AI活用の検知警報システムによる庫内事故防止策
天井カメラで作業員とフォークの動きを探知
アラームで庫内での“人身事故”を未然に防ぐ
指差し呼称を音声で指示
倉庫などの物流現場では、従業員の安全確保や物損事故の防止を目的に、作業スタッフの歩行路やフォークリフトの走行路を確保するとともに、通行ルールを規定しているケースがほとんどです。それでもラック(棚)に段積みされたパレット荷物などが視覚を遮って死角となったり、慣れによって日々の行動に対する注意力が欠如してしまったりすることで、スタッフ同士やスタッフとフォークリフト、フォークリフト同士の衝突事故などが発生することがあります。
当社では、こうした人身・物損事故をなくすため、AIを活用した検知・警報システム「庫内安全支援AIシステム」を開発・導入しました。作業スタッフやフォークリフトが行き交う倉庫内の天井部分に複数台のカメラを設置し、作業スタッフやフォークリフトの行動を画像データとして収集してその行動パターンをAIが学習。蓄積・解析したデータに基づき、庫内で発生する不安全行為を検知し、作業スタッフやフォークリフトの運転手にアラーム(警告)を発したりすることで、事故を未然に防ぐという仕組みです。
例えば、庫内の主要交差点(通路が交わる場所)の天井に設置したカメラを通じて、「庫内安全支援AIシステム」が作業員やフォークリフトの動きを探知。スピーカーで指差しをしていない作業員に「指差し呼称」をするように音声で指示したり、プロジェクターで「止まれ」標識を床部分に投影して一時停止を促したりすることが可能になります。
安全行動の実施率が大幅アップ
現在、当社では、南関東支店・川崎倉庫、北関東支店・柏本部倉庫の2拠点で「庫内安全支援AIシステム」を活用しています。導入前、交差点における安全行動(指差し呼称・一時停止)の実施率は約30%にとどまっていましたが、導入後には約80%まで引き上げることに成功しました。庫内では、倉庫内安全パトロール担当者に代わって、同システムが休みなく不安全行為を監視できるようになったほか、音声による指示などによって、交差点を安全に通過するための手順を作業スタッフやフォークリフト運転手に意識させられるようになりました。

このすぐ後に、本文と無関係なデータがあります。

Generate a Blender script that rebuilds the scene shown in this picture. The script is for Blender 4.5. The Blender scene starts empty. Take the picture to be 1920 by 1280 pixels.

※歩行者・フォーク共にAI導入前は18日間、導入後は35日間の行動ログの平均値
機能拡張で作業生産性向上にも応用
「庫内安全支援AIシステム」の機能拡張にも取り組んでいます。具体的には、個人識別技術を新たに導入することで、個人識別した作業スタッフとデジタル化された作業実績を紐付けし、作業生産性アップに向けた課題抽出や改善の指導に役立てられる機能などを付加していく計画です。また、同システムは社内での活用のみならず、お客様へのソリューションとしての提供も視野に入れています。
さらに今後は「安全支援」の領域だけでなく、梱包・保管・検品といった作業プロセスにおけるAI活用も想定しています。例えば、取り扱う製品の画像や作業スタッフの状態をデータ化し、それに基づいて作業手順や検品結果を音声や画面で指示・伝達する仕組みとすることで、作業工程の標準化(熟練スタッフのノウハウやスキルに依存することのない現場づくり)や、作業ミスの回避などに役立てていきたいと考えています。
※本事例は東芝テリー株式会社との共同開発にて弊社倉庫に導入されたものです。